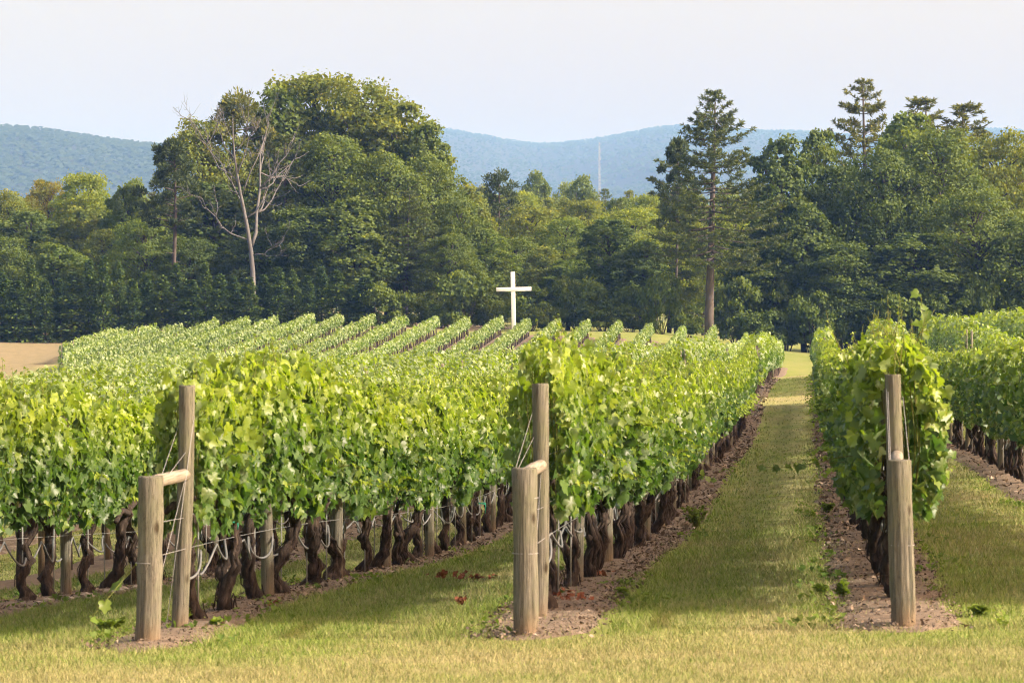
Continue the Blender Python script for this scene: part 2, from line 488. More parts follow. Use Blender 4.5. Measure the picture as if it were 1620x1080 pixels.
ys = np.concatenate([np.linspace(-80, 14, 20), np.arange(15, 60, 0.3), np.arange(60, 140, 1.0), np.arange(140, 360, 2.5), np.geomspace(362, 9000, 60)])
ts = np.linspace(-1, 1, 241)
ts = np.sign(ts) * np.abs(ts) ** 1.5
XX = ts[None, :] * (np.maximum(ys, 0)[:, None] * 0.55 + 40) + ROW_SLOPE * np.clip(ys, 0, 300)[:, None] * 0.5
YY = np.broadcast_to(ys[:, None], XX.shape)
ZZ = ground_z(XX, YY)
Vg = np.stack([XX, YY, ZZ], -1).reshape(-1, 3)
ny, nx = XX.shape
ii = np.arange(ny - 1)[:, None] * nx; jj = np.arange(nx - 1)[None, :]
Fg = np.stack([ii + jj, ii + jj + 1, ii + nx + jj + 1, ii + nx + jj], -1).reshape(-1, 4)
vv = row_v(XX, YY)
bare = np.where((YY > 326) & (vv < -10), 0.9, 0.0) * sstep(324, 330, YY)
bare = np.maximum(bare, np.where((YY > 262) & (YY < 330) & (vv < -21.4), 0.62, 0.0))
bare = np.where(YY > 400, 0, bare)
g = mesh_obj('ground', make_mesh('ground', Vg, Fg, M_GROUND, {'dry': dry_and_sunlit(XX, YY).ravel(), 'bare': bare.ravel()}, True))
tag(g, kind='structure')

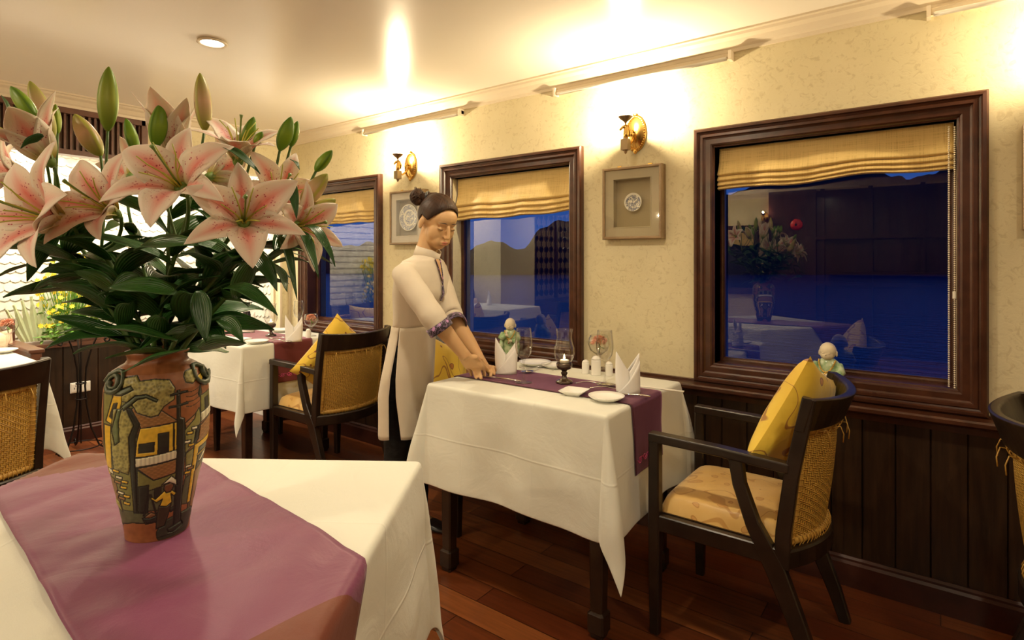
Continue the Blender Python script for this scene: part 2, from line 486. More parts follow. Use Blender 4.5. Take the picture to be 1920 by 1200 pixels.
m = MB(); skirt(m, lambda a, o, z: (a, WY - .008 - o, z), BX, X1); struct('baseboard_right', m, SKIRT)
m = MB(); skirt(m, lambda a, o, z: (-4.72 + o, a, z), .04, 2.44); struct('baseboard_back', m, SKIRT)
m = MB(); skirt(m, lambda a, o, z: (a, Y0 + o, z), BX, X1); struct('baseboard_front', m, SKIRT)
m = MB(); planks(m, lambda a, o, z: (-4.726 + o, a, z), .04, 2.44, .10, .66, .2)
m.bb(AX, -4.726, .04, 2.44, 0, .66)
m.bb(BX, BX + .012, 2.44, WY - .02, 0, .69)
struct('trim_7', m, WAINS)
m = MB(); m.bb(AX, -4.69, .04, 2.44, .66, .685)
struct('trim_8', m, REDW)
# grille under the crown, above the alcove
m = MB()
m.bb(BX - .07, BX + .008, .04, 1.50, 2.10, 2.135); m.bb(BX - .07, BX + .008, .04, 1.50, 1.86, 1.89)
m.bb(BX - .07, BX + .008, 1.48, 1.515, 1.86, 2.135)
k = .06
while k < 1.48:
    m.bb(BX - .05, BX - .012, k, k + .012, 1.88, 2.11); k += .030
struct('trim_9', m, REDW)
m = MB(); m.bb(BX - .095, BX - .08, .04, 1.5, 1.87, 2.135)
struct('trim_10', m, mk_cream('grille_backing', (.60, .50, .38), .6))

# windows
def rectrings(mb, x0, x1, z0, z1, y, prof):
    b = len(mb.v)
    for o, p in prof:
        mb.v += [V((x0 + o, y - p, z0 + o)), V((x1 - o, y - p, z0 + o)), V((x1 - o, y - p, z1 - o)), V((x0 + o, y - p, z1 - o))]
    for i in range(len(prof) - 1):
        for j in range(4):
            k = (j + 1) % 4; mb.f.append((b + i * 4 + j, b + i * 4 + k, b + i * 4 + 4 + k, b + i * 4 + 4 + j)); mb.mi.append(0)
CAS = [(0, 0), (0, .026), (.006, .034), (.016, .036), (.020, .028), (.026, .026), (.030, .030), (.040, .030), (.044, .022), (.050, .018), (.070, .018), (.076, .014), (.080, .006), (.085, .004), (.085, -.075), (.092, -.075), (.098, -.080), (.103, -.080), (.103, -.105)]
for i, (a, b) in enumerate(WINS):
    m = MB(); rectrings(m, a, b, WZ0, WZ1, WY, CAS)
    w = struct('window_%d' % (i + 1), m, FRAMEW)
    m = MB(); m.bb(a + .10, b - .10, WY + .094, WY + .097, WZ0 + .10, WZ1 - .10)
    # single sided pane
    m = MB(); y = WY + .095
    m.add([(a + .10, y, WZ0 + .10), (b - .10, y, WZ0 + .10), (b - .10, y, WZ1 - .10), (a + .10, y, WZ1 - .10)], [(0, 1, 2, 3)])
    m.build('pane', GLASSP, w)

# opposite side of the room, seen in the panes
OPP = mk_wood('opposite_panel_wood', (.030, .008, .006), (.060, .016, .010), (3, 3, .6), .3, 4, .05)
m = MB(); m.bb(-1.95, -1.35, Y0, Y0 + .10, 0, CEIL); m.bb(-1.35, 3.3, Y0, Y0 + .05, 0, CEIL)
for x in (-1.30, -.75, -.2, .35, .9, 1.45, 2.0, 2.6): m.bb(x, x + .05, Y0 + .05, Y0 + .08, 0, CEIL)
m.bb(-1.35, 3.3, Y0 + .05, Y0 + .12, 1.52, 1.56); m.bb(-1.35, 3.3, Y0 + .05, Y0 + .12, .9, .95); m.bb(-1.2, .2, Y0 + .05, Y0 + .35, 1.05, 1.09)
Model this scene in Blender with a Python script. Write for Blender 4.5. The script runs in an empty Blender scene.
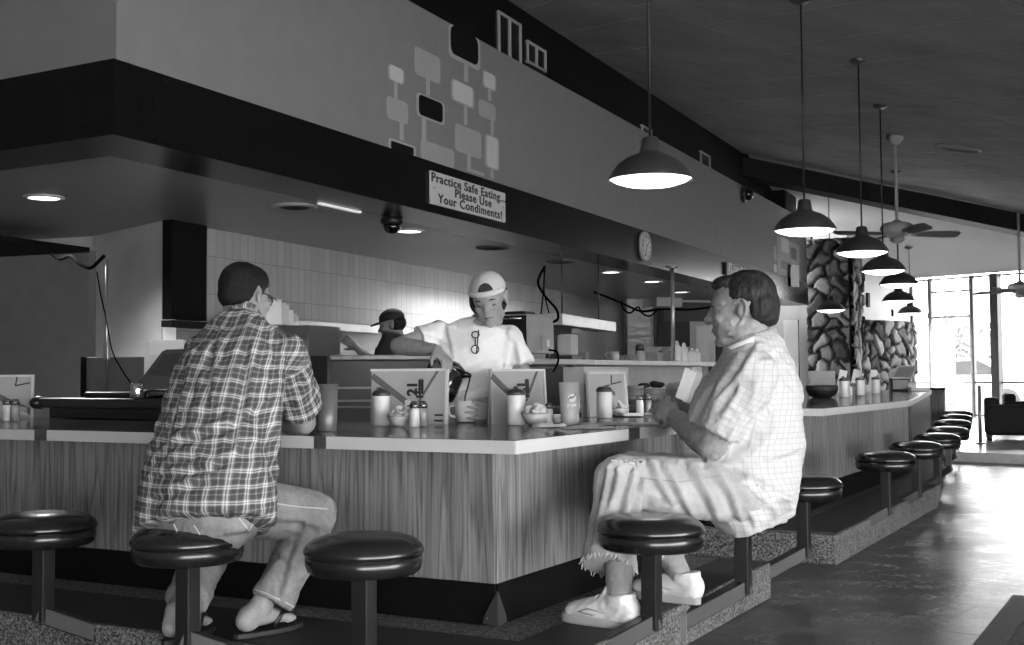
import bpy, bmesh, math, random
import numpy as np
from mathutils import Vector, Matrix, Quaternion, noise as mnoise

random.seed(7)
SC = bpy.context.scene
COL = SC.collection
PI = math.pi
R = math.radians

# ------------------------------------------------------------------ camera
F = 1200.0
CAMZ = 0.96
PITCH, ROLL = R(2.5197), R(-0.3995)
_c, _s = math.cos(PITCH), math.sin(PITCH)
_rx = np.array([[1, 0, 0], [0, _c, _s], [0, -_s, _c]])
_c, _s = math.cos(ROLL), math.sin(ROLL)
_rz = np.array([[_c, -_s, 0], [_s, _c, 0], [0, 0, 1]])
CM = _rz @ _rx                                   # world (x, -z, y) -> camera (right, down, forward)
def _w(v): return Vector((v[0], v[2], -v[1]))
cam_data = bpy.data.cameras.new('camera')
cam_data.sensor_width = 36.0
cam_data.lens = F / 1024.0 * 36.0
cam_data.clip_start = 0.05
cam_data.clip_end = 400
cam = bpy.data.objects.new('camera', cam_data)
COL.objects.link(cam)
_r, _d, _f = _w(CM[0]), _w(CM[1]), _w(CM[2])
cam.matrix_world = Matrix.Translation((0, 0, CAMZ)) @ Matrix((_r, -_d, -_f)).transposed().to_4x4()
SC.camera = cam

# ------------------------------------------------------------------ world, sun, exposure
SC.view_settings.view_transform = 'Standard'
SC.view_settings.look = 'None'
SC.view_settings.gamma = 1.0
SC.view_settings.use_curve_mapping = False
SC.view_settings.exposure = 0.0
SC.cycles.use_denoising = True
SC.cycles.max_bounces = 8
SC.cycles.diffuse_bounces = 5
SC.cycles.sample_clamp_indirect = 6.0
SC.cycles.caustics_reflective = False
SC.cycles.caustics_refractive = False
world = bpy.data.worlds.new('overcast_sky')
SC.world = world
world.use_nodes = True
world.node_tree.nodes['Background'].inputs[0].default_value = (1, 1, 1, 1)
world.node_tree.nodes['Background'].inputs[1].default_value = 18.0

def ray(u, v):
    d = CM.T @ np.array([(u - 512) / F, (v - 322.5) / F, 1.0])
    return _w(d)
CP = Vector((0, 0, CAMZ))
def at(u, v, D):
    """the point seen at pixel (u, v) whose ground distance (world y) is D"""
    r = ray(u, v)
    return CP + r * (D / r.y)
def atz(u, v, z):
    r = ray(u, v)
    return CP + r * ((z - CAMZ) / r.z)
def atplane(u, v, p0, n):
    r = ray(u, v)
    return CP + r * ((Vector(p0) - CP).dot(n) / r.dot(n))

# ------------------------------------------------------------------ materials (all grey: the photograph is black and white)
def lin(s8):
    c = s8 / 255.0
    return c / 12.92 if c <= 0.04045 else ((c + 0.055) / 1.055) ** 2.4
class NT:
    def __init__(self, name):
        self.m = bpy.data.materials.new(name)
        self.m.use_nodes = True
        self.t = self.m.node_tree
        self.b = self.t.nodes['Principled BSDF']
    def n(self, typ, **kw):
        o = self.t.nodes.new(typ)
        for k, v in kw.items():
            if k.startswith('i_'):
                o.inputs[int(k[2:])].default_value = v
            else:
                setattr(o, k, v)
        return o
    def l(self, a, b): self.t.links.new(a, b)
    def math(self, op, a, b=None):
        o = self.t.nodes.new('ShaderNodeMath'); o.operation = op
        for i, x in enumerate((a, b)):
            if x is None: continue
            if isinstance(x, (int, float)): o.inputs[i].default_value = x
            else: self.l(x, o.inputs[i])
        return o.outputs[0]
    def ramp(self, fac, stops, interp='LINEAR'):
        o = self.t.nodes.new('ShaderNodeValToRGB')
        o.color_ramp.interpolation = interp
        e = o.color_ramp.elements
        while len(e) < len(stops): e.new(0.5)
        for k, (p, c) in enumerate(stops):
            e[k].position = p; e[k].color = (c, c, c, 1)
        self.l(fac, o.inputs[0])
        return o.outputs[0]
    def coords(self, kind='Object', scale=(1, 1, 1), rot=(0, 0, 0), loc=(0, 0, 0)):
        tc = self.t.nodes.new('ShaderNodeTexCoord')
        mp = self.t.nodes.new('ShaderNodeMapping')
        mp.inputs['Scale'].default_value = scale
        mp.inputs['Rotation'].default_value = rot
        mp.inputs['Location'].default_value = loc
        self.l(tc.outputs[kind], mp.inputs[0])
        return mp.outputs[0]
    def noise(self, vec, scale, detail=3, rough=0.55):
        o = self.t.nodes.new('ShaderNodeTexNoise')
        o.inputs['Scale'].default_value = scale
        o.inputs['Detail'].default_value = detail
        o.inputs['Roughness'].default_value = rough
        if vec is not None: self.l(vec, o.inputs['Vector'])
        return o.outputs['Fac']
    def bump(self, h, strength=0.3, dist=0.01):
        o = self.t.nodes.new('ShaderNodeBump')
        o.inputs['Strength'].default_value = strength
        o.inputs['Distance'].default_value = dist
        self.l(h, o.inputs['Height'])
        self.l(o.outputs[0], self.b.inputs['Normal'])
    def base(self, x): self.l(x, self.b.inputs['Base Color'])
    def set(self, rough=0.5, metal=0.0, spec=0.5, grey=None, coat=0.0):
        self.b.inputs['Roughness'].default_value = rough
        self.b.inputs['Metallic'].default_value = metal
        self.b.inputs['Specular IOR Level'].default_value = spec
        self.b.inputs['Coat Weight'].default_value = coat
        if grey is not None: self.b.inputs['Base Color'].default_value = (grey, grey, grey, 1)
        return self

MATS = {}
def M(name, grey, rough=0.5, metal=0.0, spec=0.5, var=0.12, scale=6.0, bump=0.0, bscale=80.0, coat=0.0, bdist=0.004):
    """a plain procedural material with a little mottling"""
    if name in MATS: return MATS[name]
    a = NT(name).set(rough, metal, spec, grey, coat)
    v = a.coords()
    f = a.noise(v, scale, 4)
    a.base(a.ramp(f, [(0.25, max(0, grey * (1 - var))), (0.75, min(1, grey * (1 + var)))]))
    if bump > 0:
        a.bump(a.noise(v, bscale, 4), bump, bdist)
    MATS[name] = a.m
    return a.m
def emit(name, grey, strength):
    a = NT(name)
    a.b.inputs['Base Color'].default_value = (grey, grey, grey, 1)
    a.b.inputs['Emission Color'].default_value = (1, 1, 1, 1)
    a.b.inputs['Emission Strength'].default_value = strength
    MATS[name] = a.m
    return a.m

def mat_wood(name, lo, hi, sx=1.0):
    a = NT(name).set(0.42, 0, 0.35)
    v = a.coords(scale=(34 * sx, 34 * sx, 0.7))
    w = a.coords(scale=(4.6, 4.6, 0.34))
    warp = a.noise(w, 2.0, 2)
    rings = a.math('FRACT', a.math('MULTIPLY', warp, 8.0))
    rings = a.ramp(rings, [(0.0, 0.15), (0.25, 0.75), (0.8, 0.65), (1.0, 0.2)])
    fine = a.noise(v, 3.0, 5, 0.7)
    mix = a.math('ADD', a.math('MULTIPLY', rings, 0.32), a.math('MULTIPLY', fine, 0.85))
    a.base(a.ramp(mix, [(0.3, lo), (0.62, (lo + hi) * 0.55), (0.85, hi)]))
    a.bump(fine, 0.12, 0.002)
    MATS[name] = a.m
    return a.m
def mat_terrazzo(name, lo, hi, scale=150):
    a = NT(name).set(0.55, 0, 0.4)
    v = a.coords()
    vo = a.n('ShaderNodeTexVoronoi'); vo.inputs['Scale'].default_value = scale
    a.l(v, vo.inputs['Vector'])
    sep = a.n('ShaderNodeSeparateColor'); a.l(vo.outputs['Color'], sep.inputs[0])
    big = a.noise(v, 7, 3)
    f = a.math('ADD', a.math('MULTIPLY', sep.outputs[0], 0.8), a.math('MULTIPLY', big, 0.3))
    a.base(a.ramp(f, [(0.25, lo), (0.6, (lo + hi) / 2.4), (0.95, hi)]))
    a.bump(sep.outputs[1], 0.15, 0.003)
    MATS[name] = a.m
    return a.m
def mat_floor(name):
    a = NT(name).set(0.33, 0, 0.5)
    v = a.coords(rot=(0, 0, R(-50.4)))
    br = a.n('ShaderNodeTexBrick')
    br.offset = 0.5
    for k, x in (('Scale', 1.0), ('Brick Width', 3.4), ('Row Height', 0.56), ('Mortar Size', 0.014), ('Mortar Smooth', 0.3)):
        br.inputs[k].default_value = x
    br.inputs['Color1'].default_value = (1, 1, 1, 1); br.inputs['Color2'].default_value = (0.9, 0.9, 0.9, 1)
    br.inputs['Mortar'].default_value = (0.35, 0.35, 0.35, 1)
    v2 = a.coords(rot=(0, 0, R(39.6)))
    a.l(v2, br.inputs['Vector'])
    st = a.coords(scale=(3.0, 3.0, 3.0))
    blot = a.noise(st, 1.3, 6, 0.65)
    chips = a.noise(a.coords(scale=(30, 70, 30), rot=(0, 0, R(50))), 1.0, 4, 0.7)
    f = a.math('ADD', a.math('MULTIPLY', blot, 0.5), a.math('MULTIPLY', chips, 0.5))
    colr = a.ramp(f, [(0.34, 0.010), (0.50, 0.055), (0.64, 0.20)])
    mx = a.n('ShaderNodeMix', data_type='RGBA', blend_type='MULTIPLY'); mx.inputs[0].default_value = 1.0
    a.l(colr, mx.inputs[6]); a.l(br.outputs['Color'], mx.inputs[7])
    a.base(mx.outputs[2])
    a.l(a.ramp(f, [(0.3, 0.38), (0.7, 0.22)]), a.b.inputs['Roughness'])
    h = a.math('ADD', a.math('MULTIPLY', f, 0.6), a.math('MULTIPLY', br.outputs['Fac'], -0.8))
    a.bump(h, 0.35, 0.006)
    MATS[name] = a.m
    return a.m
def mat_tile(name):
    a = NT(name).set(0.18, 0, 0.5)
    tc = a.n('ShaderNodeTexCoord')
    sx = a.n('ShaderNodeSeparateXYZ'); a.l(tc.outputs['Object'], sx.inputs[0])
    cx = a.n('ShaderNodeCombineXYZ'); a.l(sx.outputs[0], cx.inputs[0])
    a.l(a.math('ADD', sx.outputs[2], -0.115), cx.inputs[1])
    br = a.n('ShaderNodeTexBrick'); br.offset = 0.0
    for k, x in (('Scale', 1.0), ('Brick Width', 0.108), ('Row Height', 0.30), ('Mortar Size', 0.0022), ('Mortar Smooth', 0.2), ('Bias', 0.0)):
        br.inputs[k].default_value = x
    br.inputs['Color1'].default_value = (0.33, 0.33, 0.33, 1); br.inputs['Color2'].default_value = (0.38, 0.38, 0.38, 1)
    br.inputs['Mortar'].default_value = (0.17, 0.17, 0.17, 1)
    a.l(cx.outputs[0], br.inputs['Vector'])
    a.base(br.outputs['Color'])
    h = a.math('ADD', a.math('MULTIPLY', br.outputs['Fac'], -1.0), a.math('MULTIPLY', a.noise(a.coords(), 5.0, 2), 0.35))
    a.bump(h, 0.4, 0.004)
    MATS[name] = a.m
    return a.m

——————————

**TASK OBJECTIVE**:
In the listing above, find the line containing "Model this scene" and the line containing "R = math.radians". Reproduce those lines and all between them exactly, with no pictures and nothing more.

**RESULT OF THIS TASK**:
Model this scene in Blender with a Python script. Write for Blender 4.5. The script runs in an empty Blender scene.
import bpy, bmesh, math, random
import numpy as np
from mathutils import Vector, Matrix, Quaternion, noise as mnoise

random.seed(7)
SC = bpy.context.scene
COL = SC.collection
PI = math.pi
R = math.radians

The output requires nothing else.